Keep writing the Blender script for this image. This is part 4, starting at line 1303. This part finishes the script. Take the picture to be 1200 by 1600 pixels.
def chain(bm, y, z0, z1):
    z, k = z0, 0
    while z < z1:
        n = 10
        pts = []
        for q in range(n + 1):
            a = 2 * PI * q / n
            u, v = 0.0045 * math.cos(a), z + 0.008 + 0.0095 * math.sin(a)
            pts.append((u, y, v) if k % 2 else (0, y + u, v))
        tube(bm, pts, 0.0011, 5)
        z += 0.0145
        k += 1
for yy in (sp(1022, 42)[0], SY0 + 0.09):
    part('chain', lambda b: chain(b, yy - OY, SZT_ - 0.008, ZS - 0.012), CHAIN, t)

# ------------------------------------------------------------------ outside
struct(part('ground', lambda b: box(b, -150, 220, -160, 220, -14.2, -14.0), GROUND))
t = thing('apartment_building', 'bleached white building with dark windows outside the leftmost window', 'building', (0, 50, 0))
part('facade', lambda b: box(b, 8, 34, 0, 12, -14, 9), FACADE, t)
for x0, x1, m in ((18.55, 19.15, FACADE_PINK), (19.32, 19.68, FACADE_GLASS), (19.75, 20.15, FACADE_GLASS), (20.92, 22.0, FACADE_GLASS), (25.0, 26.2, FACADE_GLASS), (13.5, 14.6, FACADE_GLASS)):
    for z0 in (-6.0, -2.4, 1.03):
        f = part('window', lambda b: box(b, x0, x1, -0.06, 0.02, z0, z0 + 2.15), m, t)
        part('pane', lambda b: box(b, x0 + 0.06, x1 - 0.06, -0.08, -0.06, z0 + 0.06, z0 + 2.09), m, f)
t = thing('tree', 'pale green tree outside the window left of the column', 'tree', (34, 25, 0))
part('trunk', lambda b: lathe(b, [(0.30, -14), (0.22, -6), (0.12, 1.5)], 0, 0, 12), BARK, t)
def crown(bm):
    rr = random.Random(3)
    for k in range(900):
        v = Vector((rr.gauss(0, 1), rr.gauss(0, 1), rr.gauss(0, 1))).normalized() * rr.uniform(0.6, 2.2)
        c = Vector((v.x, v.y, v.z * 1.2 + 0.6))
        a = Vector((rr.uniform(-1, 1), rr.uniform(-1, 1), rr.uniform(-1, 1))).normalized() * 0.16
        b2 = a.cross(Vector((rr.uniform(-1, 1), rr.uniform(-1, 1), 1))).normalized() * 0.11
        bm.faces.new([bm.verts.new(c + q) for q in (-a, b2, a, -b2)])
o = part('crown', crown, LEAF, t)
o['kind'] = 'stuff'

▶ **Work required**: Copy out the listing above, line by line and exactly, from its first line to the line holding "part('chain', lambda b: chain(b, yy", inclusive.

▶ **Response for this exercise**:
Keep writing the Blender script for this image. This is part 4, starting at line 1303. This part finishes the script. Take the picture to be 1200 by 1600 pixels.
def chain(bm, y, z0, z1):
    z, k = z0, 0
    while z < z1:
        n = 10
        pts = []
        for q in range(n + 1):
            a = 2 * PI * q / n
            u, v = 0.0045 * math.cos(a), z + 0.008 + 0.0095 * math.sin(a)
            pts.append((u, y, v) if k % 2 else (0, y + u, v))
        tube(bm, pts, 0.0011, 5)
        z += 0.0145
        k += 1
for yy in (sp(1022, 42)[0], SY0 + 0.09):
    part('chain', lambda b: chain(b, yy - OY, SZT_ - 0.008, ZS - 0.012), CHAIN, t)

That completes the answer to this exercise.